Bellevue College is commuter college that caters to people of all ages and backgrounds, hosting Running Start students as young as 16 years old, to seniors who wanted to go back to school after decades of absence.
Though some students are ready to declare their major starting their first day, others consider the campus a valuable tool used to explore different interests.
Justen Waterhouse, a former BC student, first came to BC for a basic transfer degree. She considered attending BC to be a “very utilitarian decision because it was a lot less expensive than many other universities,” she said, which is a sentiment appreciated by a vast majority of students on campus. “I got my life change at a very discounted price,” she said with a smile. “It’s an invaluable service.”
“I had done art for a while, but my intention was to transfer to UW and major in philosophy or logic or something that would allow me to go into law school eventually.”
Waterhouse credited Dale Lindman, who has been an art instructor at BC for 21 years, with asking her vital questions that helped her choose her life path:
“What are you going to do, what kind of decision are you going to make so you are able to sleep at night? What are the things that still nag you at the end of the day?” To which she responded to, in hindsight now, with “Oh, okay, great. I’ll major in art then.” “I think it was also a lesson in life direction, life choices and actually committing to something even though I didn’t really know what I was committing to.”
Justen Waterhouse graduated from UW with a BFA in Painting and Drawing. Each spring the University of Washington hosts a graduate show for the School of Art. Work by BA and BFA majors are featured in the annual exhibit, and Waterhouse’s work was shown in April.
Lindman has been an instructor at Bellevue College for 21 years. He said the best thing about his job is interacting with people who are taking art classes, whether they’re taking them for fun or are planning to enter the field professional. “Both are extremely rewarding to be around,” he said.
As Lindman was thinking about his history with art, he referred to an employment interest test that he took in school. His results claimed that he would make a good forest ranger or nurse, neither of which he became. However, he does like helping people as a nurse does, and he loves nature as a forest ranger does. But he feels most at home with painting, so that’s what he has focused on.
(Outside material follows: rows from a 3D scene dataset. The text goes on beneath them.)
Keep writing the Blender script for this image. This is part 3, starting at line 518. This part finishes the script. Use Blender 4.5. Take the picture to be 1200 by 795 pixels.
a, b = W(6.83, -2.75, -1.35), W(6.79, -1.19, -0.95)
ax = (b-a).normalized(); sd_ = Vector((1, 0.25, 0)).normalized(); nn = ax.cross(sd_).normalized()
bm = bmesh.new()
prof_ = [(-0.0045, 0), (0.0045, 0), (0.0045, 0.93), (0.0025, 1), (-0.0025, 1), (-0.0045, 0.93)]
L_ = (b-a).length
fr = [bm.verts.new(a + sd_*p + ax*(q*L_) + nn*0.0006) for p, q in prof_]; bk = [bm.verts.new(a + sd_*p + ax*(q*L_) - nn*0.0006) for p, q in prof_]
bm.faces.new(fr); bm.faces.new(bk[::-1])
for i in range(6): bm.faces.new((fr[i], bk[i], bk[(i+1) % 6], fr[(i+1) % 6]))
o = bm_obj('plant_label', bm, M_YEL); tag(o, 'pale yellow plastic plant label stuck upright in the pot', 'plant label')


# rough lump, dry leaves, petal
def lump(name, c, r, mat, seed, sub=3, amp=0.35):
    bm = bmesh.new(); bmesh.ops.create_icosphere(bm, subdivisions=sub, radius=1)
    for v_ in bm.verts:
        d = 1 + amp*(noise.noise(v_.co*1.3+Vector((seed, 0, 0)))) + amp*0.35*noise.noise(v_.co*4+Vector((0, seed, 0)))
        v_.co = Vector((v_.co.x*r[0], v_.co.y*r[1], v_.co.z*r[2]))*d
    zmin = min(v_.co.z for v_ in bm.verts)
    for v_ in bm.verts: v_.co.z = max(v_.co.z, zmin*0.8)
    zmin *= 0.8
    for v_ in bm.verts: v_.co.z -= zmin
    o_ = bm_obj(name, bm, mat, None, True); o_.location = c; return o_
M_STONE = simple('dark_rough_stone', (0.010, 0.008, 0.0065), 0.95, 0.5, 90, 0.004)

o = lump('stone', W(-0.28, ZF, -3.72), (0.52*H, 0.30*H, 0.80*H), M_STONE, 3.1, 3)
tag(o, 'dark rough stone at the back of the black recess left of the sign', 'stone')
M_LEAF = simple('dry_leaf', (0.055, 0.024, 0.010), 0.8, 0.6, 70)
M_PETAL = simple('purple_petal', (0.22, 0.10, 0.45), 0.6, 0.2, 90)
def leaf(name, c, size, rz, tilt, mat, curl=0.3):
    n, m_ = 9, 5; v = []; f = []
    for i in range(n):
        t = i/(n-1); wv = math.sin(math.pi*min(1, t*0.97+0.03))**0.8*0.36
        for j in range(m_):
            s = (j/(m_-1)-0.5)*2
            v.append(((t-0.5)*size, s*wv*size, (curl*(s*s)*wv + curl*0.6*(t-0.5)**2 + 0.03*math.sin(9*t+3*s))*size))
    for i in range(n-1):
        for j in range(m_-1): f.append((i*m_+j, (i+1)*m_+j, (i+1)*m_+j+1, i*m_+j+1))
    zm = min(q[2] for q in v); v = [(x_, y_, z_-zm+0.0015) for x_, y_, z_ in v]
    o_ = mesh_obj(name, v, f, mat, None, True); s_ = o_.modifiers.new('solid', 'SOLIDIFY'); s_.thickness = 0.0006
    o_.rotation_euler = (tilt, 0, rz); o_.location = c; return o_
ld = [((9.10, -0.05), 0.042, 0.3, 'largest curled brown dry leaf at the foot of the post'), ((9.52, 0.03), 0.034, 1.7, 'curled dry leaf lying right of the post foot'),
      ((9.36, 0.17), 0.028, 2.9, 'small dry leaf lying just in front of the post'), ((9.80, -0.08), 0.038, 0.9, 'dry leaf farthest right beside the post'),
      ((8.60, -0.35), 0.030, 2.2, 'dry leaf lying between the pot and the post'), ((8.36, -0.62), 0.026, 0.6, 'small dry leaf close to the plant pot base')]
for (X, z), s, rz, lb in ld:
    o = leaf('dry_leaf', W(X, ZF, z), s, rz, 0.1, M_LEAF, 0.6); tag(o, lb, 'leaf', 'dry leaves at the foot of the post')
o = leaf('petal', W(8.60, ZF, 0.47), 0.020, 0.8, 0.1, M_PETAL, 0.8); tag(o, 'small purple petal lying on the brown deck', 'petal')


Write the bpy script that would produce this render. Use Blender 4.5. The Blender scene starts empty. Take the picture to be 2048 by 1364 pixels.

Over the years, Lindman has seen a number of his students go on to be successful artists— to whatever degree they measure their own success — and said, “I think Justen is going to be one of those. She is already successful in what she does,” Lindman said, considering the featured work she has displayed and her passion and drive for art. But as a recent graduate, she does identify to an extent with the starving artists often mentioned within and outside of the art scene. She’s looking now for ways to navigate within the field towards careers that support her financially.
“The path to being an artist is extremely long and difficult, and I’m only now just finding that out for myself,” Waterhouse said.
“I don’t think that anybody really knows why they are driven to make art when they start doing it. They feel like they have it, and that’s probably a good thing because that’s what keeps you going. By this point in my life, I like doing it because it’s so much a part of who I am, and it makes me feel connected and real.
After having graduated and had her student work featured at BC and UW, Waterhouse looks at this with totally different eyes. “I can just see the cracks and the seams.”
As a recent graduate, her top priority is to support herself financially. “The hardest thing for an art student coming out of any university is simply to survive.”
I had a very steep learning curve after I graduated,” Waterhouse said. She said she was thankful to be lucky enough that the gallery director at UW, Jacob Lawrence to allowed her to stick around after graduating to work and volunteer at the gallery.
Considering the great lack in revenue-creating opportunities for new artists, Waterhouse said she is now “trying to pursue a career in the arts in terms of aligning myself more to arts organizations and institutions.”
“When you go into art school, I think there’s some unspoken expectation that students will just come out being producers of art,” she said. “I rarely found instructors who teach me about the people who facilitate art, who fund art, who curate art, who negotiate art — and that’s a big part of the art economy.”